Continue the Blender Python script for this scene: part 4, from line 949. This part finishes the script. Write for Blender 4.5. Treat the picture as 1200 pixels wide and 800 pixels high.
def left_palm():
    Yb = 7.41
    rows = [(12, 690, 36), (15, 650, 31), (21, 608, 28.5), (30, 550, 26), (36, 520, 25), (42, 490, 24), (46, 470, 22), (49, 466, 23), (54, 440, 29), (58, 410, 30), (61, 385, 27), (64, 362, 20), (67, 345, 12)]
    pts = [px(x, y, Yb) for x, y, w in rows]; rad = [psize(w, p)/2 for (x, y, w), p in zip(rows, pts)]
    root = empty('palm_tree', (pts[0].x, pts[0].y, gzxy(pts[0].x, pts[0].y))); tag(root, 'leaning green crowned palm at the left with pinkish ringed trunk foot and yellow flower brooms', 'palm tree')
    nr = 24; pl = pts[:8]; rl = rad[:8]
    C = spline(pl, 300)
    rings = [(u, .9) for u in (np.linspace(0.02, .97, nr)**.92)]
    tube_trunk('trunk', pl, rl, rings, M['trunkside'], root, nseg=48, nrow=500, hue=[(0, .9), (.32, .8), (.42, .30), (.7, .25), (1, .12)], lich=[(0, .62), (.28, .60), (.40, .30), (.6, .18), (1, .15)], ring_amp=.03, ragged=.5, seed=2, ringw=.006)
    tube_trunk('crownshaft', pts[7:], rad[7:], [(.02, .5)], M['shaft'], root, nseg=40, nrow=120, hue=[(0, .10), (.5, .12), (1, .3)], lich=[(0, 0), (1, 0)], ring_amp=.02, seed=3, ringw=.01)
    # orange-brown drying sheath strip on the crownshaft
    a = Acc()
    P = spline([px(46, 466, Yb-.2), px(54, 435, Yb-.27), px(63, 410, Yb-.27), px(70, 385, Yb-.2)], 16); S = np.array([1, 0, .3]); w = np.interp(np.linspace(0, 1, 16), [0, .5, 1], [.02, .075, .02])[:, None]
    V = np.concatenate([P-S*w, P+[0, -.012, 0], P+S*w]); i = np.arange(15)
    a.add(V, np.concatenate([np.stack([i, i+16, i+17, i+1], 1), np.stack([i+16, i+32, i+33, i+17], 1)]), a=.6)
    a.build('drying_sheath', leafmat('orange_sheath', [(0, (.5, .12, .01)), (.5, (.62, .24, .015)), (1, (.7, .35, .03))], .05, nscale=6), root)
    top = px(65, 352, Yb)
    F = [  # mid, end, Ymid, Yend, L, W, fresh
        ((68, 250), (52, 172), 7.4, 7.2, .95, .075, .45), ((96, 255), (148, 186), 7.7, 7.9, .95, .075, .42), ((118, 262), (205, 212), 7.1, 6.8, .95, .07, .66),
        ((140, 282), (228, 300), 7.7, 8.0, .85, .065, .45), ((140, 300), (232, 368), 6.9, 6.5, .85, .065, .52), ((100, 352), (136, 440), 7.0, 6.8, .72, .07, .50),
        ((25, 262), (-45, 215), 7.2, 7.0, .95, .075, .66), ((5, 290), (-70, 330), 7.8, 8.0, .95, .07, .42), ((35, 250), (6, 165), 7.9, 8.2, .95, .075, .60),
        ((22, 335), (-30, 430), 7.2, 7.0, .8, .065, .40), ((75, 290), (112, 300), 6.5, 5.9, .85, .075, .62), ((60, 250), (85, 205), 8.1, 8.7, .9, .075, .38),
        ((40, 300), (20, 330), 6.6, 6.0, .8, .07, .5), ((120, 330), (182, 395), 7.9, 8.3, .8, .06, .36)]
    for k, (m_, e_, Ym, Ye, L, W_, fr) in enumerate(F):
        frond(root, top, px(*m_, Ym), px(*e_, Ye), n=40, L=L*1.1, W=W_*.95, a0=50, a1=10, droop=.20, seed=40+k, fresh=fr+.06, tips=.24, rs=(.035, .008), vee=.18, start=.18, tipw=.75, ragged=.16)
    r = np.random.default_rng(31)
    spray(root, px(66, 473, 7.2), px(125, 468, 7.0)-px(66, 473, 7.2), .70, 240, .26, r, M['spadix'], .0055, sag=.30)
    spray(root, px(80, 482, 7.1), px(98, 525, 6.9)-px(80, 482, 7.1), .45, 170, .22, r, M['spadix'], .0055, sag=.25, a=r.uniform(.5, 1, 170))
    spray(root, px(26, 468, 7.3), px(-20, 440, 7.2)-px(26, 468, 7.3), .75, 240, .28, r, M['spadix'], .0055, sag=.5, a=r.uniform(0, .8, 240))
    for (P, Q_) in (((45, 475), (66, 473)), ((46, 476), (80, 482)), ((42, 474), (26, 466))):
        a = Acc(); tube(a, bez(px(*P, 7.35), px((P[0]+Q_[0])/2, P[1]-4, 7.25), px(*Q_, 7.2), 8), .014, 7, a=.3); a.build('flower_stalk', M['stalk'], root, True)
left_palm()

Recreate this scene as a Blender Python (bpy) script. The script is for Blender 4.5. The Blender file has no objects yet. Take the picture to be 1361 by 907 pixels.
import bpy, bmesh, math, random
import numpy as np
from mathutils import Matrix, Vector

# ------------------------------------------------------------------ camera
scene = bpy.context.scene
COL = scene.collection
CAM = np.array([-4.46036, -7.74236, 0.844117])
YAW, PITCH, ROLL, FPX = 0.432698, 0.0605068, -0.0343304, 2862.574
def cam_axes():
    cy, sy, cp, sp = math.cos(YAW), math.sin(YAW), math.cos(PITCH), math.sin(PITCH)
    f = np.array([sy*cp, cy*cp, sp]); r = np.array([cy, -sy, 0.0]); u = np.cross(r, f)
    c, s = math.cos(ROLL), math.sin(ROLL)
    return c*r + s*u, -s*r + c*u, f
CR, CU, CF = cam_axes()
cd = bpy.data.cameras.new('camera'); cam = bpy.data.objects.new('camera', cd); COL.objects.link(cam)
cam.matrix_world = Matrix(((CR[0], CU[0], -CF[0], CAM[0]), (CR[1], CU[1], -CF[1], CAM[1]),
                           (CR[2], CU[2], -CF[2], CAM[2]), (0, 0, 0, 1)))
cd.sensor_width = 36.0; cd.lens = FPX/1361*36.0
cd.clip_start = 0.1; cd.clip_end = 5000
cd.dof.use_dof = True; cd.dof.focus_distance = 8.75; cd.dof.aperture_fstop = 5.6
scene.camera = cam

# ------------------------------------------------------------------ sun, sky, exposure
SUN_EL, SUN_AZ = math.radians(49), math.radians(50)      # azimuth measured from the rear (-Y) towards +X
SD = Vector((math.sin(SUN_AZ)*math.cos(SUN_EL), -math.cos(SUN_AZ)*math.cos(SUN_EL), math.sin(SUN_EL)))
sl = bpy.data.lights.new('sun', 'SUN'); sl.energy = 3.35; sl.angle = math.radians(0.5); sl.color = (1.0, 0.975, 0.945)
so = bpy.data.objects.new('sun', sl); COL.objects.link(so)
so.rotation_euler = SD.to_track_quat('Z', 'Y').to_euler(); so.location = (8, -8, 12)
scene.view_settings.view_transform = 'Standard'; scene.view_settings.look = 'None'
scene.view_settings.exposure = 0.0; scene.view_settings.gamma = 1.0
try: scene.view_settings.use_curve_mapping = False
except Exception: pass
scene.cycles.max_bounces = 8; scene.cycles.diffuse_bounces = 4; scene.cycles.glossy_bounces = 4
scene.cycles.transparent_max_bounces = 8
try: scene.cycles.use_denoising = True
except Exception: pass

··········

▸ Directive
Determine how many lines of the data contain the word "objects", and reply with that number only.

▸ Exercise response
3